ソシャゲの仕事物小説。SNSで絶賛されていたので興味はあったのですが、就活シーンから始まると聞いていたので初めはなかなか手が伸びませんでした(就活なんて辛い物見たくなかった)。が、実際に読み始めると手が止まることなく、気づいたら読み終わっていました。就活シーンから始まったのもわかる終わり方でよかったです。今なら校正前の文章を編集者さんのnoteで読むことができます。手を伸ばしかねている人は是非。
以下ネタバレありの感想になります。

 

あらすじ
主人公は新卒の友利晴朝くん。就活って自分の価値を探して、それが合うかどうかを会社とすり合わせる行為(多分)だと思うのですが、それができてなかった友利くん、通称ハトくんはうまく就職できずに焦っているところを、なぜかソシャゲの会社が拾ってくれました。同期の青塚さんとは対照的に自分の価値も分からず、プロ意識もない彼。彼を「推し枠」として採用したハナサキさんは「自分の価値を証明しろ」と言います。普通なら会社に入る前に出来ていることをやれ、と。

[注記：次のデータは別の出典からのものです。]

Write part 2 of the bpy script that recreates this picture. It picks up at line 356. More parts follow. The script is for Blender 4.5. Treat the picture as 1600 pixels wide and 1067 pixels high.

そんなハトくんが仕事を通して少し変わるお話。
 
キャラクターと展開について
この話に対する感想を出力しようとするとどうしても就活に関する話をしたくなりますが、嫌なのでそこは避けます。嫌なので。
話に出てくるキャラクターはどの人もわかりやすく個性づけされていて、誰が話しているのかが一見でわかりやすくなっています。そして一見すると社会人としてどうなの、と思ってしまうような誇張されたキャラ付けになっています。仕事ものというリアルと重ね合わせてしまいがちなものなので、そこで引っかかる人がいるかもしれません、がこれは小説なので、これでいいんだと思います。展開も同様のことが言えると思います。
 
全体
タイトルから、採用する際に人をNやSSR等格付けする話なのかなと思っていたのですが、全然違いました。あえていうならぼんやりとしたN(ノーマルレア)である主人公が覚醒する話なのかなとは思いますが。
篠森さんのような、過去に絶賛され長年ずっと求められている人、というのは誰しも心当たりがあるんじゃないでしょうか。自分もそうです。その人の名前があるからプレイする、ずっと待っている──結構辛いものがあります。そういったオタク、ファンの心を刺激するところ、就職という誰しもが通ること、ソシャゲへの不満など、現代人が共感できる要素がうまく組み込まれた小説だなと思いました。
自分は主人公にだいぶ共感しながら読んだので、最後一歩踏み出せたところはとても救われました。悔しさを手に入れた、向上心を手に入れたということは一見カッコ悪く感じますが、彼のような人間にとってはとても大きなことだと思います。自分も頑張ろう、そう思える良い作品でした。読んでよかった。
ハナサキさんが何を思って、何があって作品中のような動きをしたのかは次回作があれば語られるのでしょうか。篠森さんについてもまだ掘り下げられるところがありそう。次回作があるならその辺が楽しみです。